TASK STATEMENT: Please repeat all of the listing exactly.

INFORMATION SUPPLIED:
※ ※ ※
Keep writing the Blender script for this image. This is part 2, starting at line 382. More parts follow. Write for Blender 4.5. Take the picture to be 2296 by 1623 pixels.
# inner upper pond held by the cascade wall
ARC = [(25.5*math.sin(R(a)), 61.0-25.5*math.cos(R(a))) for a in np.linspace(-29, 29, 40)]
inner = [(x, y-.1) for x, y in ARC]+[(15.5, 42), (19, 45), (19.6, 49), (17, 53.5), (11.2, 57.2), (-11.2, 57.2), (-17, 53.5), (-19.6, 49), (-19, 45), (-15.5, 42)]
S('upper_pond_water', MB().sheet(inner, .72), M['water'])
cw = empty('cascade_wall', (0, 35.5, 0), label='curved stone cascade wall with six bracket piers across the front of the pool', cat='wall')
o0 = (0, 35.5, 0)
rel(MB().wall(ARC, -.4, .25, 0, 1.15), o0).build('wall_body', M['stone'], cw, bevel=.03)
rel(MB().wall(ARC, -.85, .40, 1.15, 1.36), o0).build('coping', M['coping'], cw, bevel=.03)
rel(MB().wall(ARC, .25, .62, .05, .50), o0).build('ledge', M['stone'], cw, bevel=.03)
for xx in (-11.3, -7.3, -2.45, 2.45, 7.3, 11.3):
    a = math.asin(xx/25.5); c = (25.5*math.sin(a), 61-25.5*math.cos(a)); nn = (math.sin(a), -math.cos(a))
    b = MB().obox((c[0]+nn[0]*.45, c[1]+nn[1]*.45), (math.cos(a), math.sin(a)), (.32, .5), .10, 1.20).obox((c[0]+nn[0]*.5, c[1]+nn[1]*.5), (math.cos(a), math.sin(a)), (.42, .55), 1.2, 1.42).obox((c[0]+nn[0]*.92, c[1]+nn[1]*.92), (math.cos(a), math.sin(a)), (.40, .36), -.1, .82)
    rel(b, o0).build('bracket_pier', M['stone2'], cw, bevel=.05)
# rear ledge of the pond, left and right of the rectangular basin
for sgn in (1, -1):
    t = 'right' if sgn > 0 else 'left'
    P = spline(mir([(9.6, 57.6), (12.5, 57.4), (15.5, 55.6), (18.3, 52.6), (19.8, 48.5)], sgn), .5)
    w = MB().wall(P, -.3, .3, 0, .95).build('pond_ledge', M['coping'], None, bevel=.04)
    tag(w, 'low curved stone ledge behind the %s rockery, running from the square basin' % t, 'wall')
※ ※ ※
ANSWER:
Keep writing the Blender script for this image. This is part 2, starting at line 382. More parts follow. Write for Blender 4.5. Take the picture to be 2296 by 1623 pixels.
# inner upper pond held by the cascade wall
ARC = [(25.5*math.sin(R(a)), 61.0-25.5*math.cos(R(a))) for a in np.linspace(-29, 29, 40)]
inner = [(x, y-.1) for x, y in ARC]+[(15.5, 42), (19, 45), (19.6, 49), (17, 53.5), (11.2, 57.2), (-11.2, 57.2), (-17, 53.5), (-19.6, 49), (-19, 45), (-15.5, 42)]
S('upper_pond_water', MB().sheet(inner, .72), M['water'])
cw = empty('cascade_wall', (0, 35.5, 0), label='curved stone cascade wall with six bracket piers across the front of the pool', cat='wall')
o0 = (0, 35.5, 0)
rel(MB().wall(ARC, -.4, .25, 0, 1.15), o0).build('wall_body', M['stone'], cw, bevel=.03)
rel(MB().wall(ARC, -.85, .40, 1.15, 1.36), o0).build('coping', M['coping'], cw, bevel=.03)
rel(MB().wall(ARC, .25, .62, .05, .50), o0).build('ledge', M['stone'], cw, bevel=.03)
for xx in (-11.3, -7.3, -2.45, 2.45, 7.3, 11.3):
    a = math.asin(xx/25.5); c = (25.5*math.sin(a), 61-25.5*math.cos(a)); nn = (math.sin(a), -math.cos(a))
    b = MB().obox((c[0]+nn[0]*.45, c[1]+nn[1]*.45), (math.cos(a), math.sin(a)), (.32, .5), .10, 1.20).obox((c[0]+nn[0]*.5, c[1]+nn[1]*.5), (math.cos(a), math.sin(a)), (.42, .55), 1.2, 1.42).obox((c[0]+nn[0]*.92, c[1]+nn[1]*.92), (math.cos(a), math.sin(a)), (.40, .36), -.1, .82)
    rel(b, o0).build('bracket_pier', M['stone2'], cw, bevel=.05)
# rear ledge of the pond, left and right of the rectangular basin
for sgn in (1, -1):
    t = 'right' if sgn > 0 else 'left'
    P = spline(mir([(9.6, 57.6), (12.5, 57.4), (15.5, 55.6), (18.3, 52.6), (19.8, 48.5)], sgn), .5)
    w = MB().wall(P, -.3, .3, 0, .95).build('pond_ledge', M['coping'], None, bevel=.04)
    tag(w, 'low curved stone ledge behind the %s rockery, running from the square basin' % t, 'wall')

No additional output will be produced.